§ **Your objective**
Look through the lines below and extract each one that contains "script".

§ **Data supplied**
******************************

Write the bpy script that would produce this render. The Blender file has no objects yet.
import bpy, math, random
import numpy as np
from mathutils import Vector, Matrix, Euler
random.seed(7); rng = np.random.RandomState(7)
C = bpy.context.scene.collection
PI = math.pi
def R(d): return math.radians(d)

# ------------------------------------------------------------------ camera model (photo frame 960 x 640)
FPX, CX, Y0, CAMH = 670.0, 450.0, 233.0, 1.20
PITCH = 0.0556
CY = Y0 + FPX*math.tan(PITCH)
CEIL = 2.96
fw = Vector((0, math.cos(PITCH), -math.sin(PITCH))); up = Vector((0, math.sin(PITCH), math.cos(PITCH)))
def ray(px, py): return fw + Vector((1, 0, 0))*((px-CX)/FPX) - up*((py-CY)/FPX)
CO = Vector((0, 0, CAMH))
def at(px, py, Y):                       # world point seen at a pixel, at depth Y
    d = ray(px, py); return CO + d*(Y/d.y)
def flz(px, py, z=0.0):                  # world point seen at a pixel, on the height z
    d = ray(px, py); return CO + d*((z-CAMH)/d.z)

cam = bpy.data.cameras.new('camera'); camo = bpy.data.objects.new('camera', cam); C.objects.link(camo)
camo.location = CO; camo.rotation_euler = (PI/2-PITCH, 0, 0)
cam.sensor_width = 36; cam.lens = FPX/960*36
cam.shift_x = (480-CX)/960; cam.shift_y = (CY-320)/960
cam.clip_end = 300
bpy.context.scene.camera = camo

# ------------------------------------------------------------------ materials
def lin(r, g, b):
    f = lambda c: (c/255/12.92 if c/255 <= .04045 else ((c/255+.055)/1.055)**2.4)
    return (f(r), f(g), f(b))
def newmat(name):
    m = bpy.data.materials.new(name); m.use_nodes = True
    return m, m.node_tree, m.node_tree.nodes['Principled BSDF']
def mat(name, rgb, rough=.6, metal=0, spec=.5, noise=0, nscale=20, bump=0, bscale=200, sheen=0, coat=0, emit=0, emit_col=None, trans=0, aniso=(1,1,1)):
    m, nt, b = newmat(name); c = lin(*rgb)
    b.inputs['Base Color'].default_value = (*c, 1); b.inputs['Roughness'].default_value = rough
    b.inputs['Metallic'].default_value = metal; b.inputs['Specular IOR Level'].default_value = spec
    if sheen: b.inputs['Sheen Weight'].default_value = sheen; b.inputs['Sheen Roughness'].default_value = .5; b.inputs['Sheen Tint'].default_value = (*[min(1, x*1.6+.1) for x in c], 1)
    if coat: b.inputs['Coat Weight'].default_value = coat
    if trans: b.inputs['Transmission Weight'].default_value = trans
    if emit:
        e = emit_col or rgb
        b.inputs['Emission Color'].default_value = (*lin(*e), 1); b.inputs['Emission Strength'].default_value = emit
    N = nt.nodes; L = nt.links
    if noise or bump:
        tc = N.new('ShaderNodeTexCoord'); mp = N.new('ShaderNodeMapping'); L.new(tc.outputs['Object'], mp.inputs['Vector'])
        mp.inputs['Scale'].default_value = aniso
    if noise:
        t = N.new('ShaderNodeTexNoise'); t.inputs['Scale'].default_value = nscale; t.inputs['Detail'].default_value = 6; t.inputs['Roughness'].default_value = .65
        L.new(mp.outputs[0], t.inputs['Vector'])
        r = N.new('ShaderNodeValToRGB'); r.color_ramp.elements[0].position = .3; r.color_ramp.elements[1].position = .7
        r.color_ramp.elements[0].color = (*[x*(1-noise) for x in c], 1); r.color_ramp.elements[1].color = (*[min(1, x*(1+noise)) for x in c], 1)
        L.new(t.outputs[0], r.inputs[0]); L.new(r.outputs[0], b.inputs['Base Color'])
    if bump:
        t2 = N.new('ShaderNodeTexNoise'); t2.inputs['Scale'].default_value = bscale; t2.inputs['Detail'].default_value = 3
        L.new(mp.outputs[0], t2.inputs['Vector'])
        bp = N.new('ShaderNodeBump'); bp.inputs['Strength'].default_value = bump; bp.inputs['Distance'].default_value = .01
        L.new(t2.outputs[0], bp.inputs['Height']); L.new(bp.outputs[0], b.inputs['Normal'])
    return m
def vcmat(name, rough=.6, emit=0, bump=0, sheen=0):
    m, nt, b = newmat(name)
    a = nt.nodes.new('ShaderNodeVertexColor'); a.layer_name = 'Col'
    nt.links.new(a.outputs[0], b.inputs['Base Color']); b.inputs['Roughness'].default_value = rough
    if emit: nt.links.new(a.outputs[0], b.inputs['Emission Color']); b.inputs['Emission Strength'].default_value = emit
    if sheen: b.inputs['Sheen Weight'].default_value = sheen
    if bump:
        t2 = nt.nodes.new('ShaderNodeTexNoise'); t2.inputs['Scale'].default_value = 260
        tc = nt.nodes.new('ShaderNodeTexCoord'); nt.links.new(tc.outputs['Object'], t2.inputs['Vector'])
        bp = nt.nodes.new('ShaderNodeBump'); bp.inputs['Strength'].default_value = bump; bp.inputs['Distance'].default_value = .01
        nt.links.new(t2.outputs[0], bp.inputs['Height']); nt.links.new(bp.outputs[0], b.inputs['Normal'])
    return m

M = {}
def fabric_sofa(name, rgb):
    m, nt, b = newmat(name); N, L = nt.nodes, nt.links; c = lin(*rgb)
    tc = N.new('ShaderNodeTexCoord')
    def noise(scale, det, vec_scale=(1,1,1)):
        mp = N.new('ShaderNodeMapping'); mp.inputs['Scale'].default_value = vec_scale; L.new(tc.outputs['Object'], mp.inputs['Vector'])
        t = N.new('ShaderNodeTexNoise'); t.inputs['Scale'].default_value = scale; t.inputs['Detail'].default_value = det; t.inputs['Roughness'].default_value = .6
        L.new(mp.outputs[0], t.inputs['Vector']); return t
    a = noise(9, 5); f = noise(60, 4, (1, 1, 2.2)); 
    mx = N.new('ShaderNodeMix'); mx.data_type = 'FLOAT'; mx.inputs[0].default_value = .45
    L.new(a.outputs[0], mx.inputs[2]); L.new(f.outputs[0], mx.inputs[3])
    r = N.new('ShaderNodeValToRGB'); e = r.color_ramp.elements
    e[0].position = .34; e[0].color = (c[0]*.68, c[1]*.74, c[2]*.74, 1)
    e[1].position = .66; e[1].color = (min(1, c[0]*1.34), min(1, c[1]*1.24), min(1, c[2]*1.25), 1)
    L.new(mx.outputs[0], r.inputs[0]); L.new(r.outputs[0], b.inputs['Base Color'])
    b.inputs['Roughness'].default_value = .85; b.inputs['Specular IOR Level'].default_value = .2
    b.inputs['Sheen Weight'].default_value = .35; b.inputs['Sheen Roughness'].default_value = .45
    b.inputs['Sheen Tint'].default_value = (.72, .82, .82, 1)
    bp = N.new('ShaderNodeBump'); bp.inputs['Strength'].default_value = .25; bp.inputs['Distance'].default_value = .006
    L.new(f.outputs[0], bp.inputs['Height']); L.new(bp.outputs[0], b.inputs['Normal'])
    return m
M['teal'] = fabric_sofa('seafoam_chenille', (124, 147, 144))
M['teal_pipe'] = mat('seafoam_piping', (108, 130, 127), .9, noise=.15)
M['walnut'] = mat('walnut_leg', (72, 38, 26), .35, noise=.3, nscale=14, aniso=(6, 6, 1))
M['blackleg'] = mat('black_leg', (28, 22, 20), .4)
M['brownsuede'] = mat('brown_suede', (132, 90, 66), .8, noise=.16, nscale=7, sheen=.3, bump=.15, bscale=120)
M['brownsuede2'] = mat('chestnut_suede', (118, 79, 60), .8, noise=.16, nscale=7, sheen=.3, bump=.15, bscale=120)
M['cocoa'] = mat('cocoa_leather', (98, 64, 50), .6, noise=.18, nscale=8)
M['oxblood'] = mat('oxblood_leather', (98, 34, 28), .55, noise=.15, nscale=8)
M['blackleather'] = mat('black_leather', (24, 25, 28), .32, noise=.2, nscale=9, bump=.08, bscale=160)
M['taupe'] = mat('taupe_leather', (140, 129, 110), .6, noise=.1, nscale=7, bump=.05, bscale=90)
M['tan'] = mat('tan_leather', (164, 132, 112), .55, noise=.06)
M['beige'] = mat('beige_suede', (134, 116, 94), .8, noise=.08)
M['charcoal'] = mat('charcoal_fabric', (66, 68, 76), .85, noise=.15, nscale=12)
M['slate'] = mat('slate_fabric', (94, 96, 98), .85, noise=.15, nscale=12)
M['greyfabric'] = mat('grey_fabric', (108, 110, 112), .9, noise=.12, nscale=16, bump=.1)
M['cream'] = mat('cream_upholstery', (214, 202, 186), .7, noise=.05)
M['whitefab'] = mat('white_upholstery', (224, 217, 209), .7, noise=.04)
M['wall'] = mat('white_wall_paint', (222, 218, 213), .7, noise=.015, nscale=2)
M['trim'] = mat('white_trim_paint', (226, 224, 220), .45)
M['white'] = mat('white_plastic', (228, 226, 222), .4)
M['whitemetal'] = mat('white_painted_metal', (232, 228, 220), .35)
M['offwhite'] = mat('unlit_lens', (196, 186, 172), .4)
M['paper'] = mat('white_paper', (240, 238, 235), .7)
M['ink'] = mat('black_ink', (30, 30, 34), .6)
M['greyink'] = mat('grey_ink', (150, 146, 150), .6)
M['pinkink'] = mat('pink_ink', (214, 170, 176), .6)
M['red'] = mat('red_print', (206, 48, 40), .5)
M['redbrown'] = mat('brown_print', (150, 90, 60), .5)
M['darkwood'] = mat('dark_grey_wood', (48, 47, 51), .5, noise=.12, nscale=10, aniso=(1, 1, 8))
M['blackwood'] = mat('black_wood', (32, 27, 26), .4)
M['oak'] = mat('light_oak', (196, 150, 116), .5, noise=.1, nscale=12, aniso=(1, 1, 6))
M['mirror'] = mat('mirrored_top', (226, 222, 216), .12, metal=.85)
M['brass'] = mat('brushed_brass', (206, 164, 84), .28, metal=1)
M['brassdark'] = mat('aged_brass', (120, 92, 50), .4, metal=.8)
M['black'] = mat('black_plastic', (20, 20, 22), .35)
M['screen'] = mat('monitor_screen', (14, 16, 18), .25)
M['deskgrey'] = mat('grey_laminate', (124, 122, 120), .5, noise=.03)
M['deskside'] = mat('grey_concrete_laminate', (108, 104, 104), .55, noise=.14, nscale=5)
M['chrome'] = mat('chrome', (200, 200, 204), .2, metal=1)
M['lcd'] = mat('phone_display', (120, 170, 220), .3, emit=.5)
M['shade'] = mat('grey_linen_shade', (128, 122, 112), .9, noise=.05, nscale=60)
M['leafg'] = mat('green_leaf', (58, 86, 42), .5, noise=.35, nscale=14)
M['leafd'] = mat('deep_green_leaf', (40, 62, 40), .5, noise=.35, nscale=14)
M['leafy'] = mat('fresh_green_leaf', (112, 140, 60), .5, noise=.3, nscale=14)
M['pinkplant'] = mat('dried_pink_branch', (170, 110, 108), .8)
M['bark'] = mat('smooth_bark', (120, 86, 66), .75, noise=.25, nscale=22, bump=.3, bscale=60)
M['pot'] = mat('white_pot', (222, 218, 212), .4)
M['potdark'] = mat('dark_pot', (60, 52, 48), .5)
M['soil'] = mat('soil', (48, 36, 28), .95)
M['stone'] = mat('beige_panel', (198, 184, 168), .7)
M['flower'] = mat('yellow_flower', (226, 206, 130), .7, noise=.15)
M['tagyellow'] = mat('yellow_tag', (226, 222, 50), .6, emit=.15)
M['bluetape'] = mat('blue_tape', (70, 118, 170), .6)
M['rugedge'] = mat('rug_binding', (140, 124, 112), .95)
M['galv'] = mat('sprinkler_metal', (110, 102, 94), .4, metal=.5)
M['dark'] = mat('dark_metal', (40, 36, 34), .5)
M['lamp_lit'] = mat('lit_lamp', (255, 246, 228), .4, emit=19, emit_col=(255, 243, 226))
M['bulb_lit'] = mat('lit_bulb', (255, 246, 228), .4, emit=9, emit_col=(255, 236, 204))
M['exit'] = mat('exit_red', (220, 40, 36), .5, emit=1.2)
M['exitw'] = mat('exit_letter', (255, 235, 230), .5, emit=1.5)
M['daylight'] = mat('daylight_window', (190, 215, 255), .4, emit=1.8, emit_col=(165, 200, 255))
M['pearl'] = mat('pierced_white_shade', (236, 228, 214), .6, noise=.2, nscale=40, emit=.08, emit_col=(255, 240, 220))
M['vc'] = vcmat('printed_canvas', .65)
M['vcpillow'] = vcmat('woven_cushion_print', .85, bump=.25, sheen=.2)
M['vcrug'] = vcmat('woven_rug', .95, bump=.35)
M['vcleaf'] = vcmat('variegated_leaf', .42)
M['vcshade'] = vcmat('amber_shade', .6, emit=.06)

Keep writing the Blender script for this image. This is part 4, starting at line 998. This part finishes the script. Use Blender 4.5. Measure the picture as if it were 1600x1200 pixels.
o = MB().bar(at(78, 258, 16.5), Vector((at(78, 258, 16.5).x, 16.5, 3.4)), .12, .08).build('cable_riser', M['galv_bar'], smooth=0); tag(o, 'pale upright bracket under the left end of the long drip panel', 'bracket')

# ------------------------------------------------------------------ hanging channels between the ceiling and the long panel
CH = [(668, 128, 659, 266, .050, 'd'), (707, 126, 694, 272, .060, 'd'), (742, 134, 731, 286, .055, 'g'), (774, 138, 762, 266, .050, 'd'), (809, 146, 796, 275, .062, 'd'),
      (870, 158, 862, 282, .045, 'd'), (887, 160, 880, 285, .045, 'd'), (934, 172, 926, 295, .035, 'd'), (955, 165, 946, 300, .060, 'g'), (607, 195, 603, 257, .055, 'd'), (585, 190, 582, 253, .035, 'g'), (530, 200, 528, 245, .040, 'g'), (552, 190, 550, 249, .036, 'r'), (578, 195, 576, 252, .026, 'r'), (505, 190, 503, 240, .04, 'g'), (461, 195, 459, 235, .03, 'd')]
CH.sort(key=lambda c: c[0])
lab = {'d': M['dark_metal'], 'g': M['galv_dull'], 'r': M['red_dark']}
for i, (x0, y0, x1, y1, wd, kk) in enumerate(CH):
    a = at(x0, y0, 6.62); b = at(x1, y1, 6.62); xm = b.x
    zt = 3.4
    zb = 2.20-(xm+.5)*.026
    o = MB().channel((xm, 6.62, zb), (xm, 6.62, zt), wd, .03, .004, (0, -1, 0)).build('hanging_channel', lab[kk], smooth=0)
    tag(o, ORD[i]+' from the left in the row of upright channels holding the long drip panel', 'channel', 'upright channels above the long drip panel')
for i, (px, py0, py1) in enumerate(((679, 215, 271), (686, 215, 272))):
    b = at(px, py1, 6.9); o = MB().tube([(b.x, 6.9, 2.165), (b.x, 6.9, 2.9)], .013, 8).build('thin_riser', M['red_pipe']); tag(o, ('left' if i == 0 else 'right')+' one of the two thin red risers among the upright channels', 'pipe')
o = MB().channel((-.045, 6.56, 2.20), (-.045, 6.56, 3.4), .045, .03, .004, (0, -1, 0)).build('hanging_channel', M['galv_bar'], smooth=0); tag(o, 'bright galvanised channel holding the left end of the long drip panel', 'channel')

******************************

§ **Solution to the exercise**
Write the bpy script that would produce this render. The Blender file has no objects yet.
Keep writing the Blender script for this image. This is part 4, starting at line 998. This part finishes the script. Use Blender 4.5. Measure the picture as if it were 1600x1200 pixels.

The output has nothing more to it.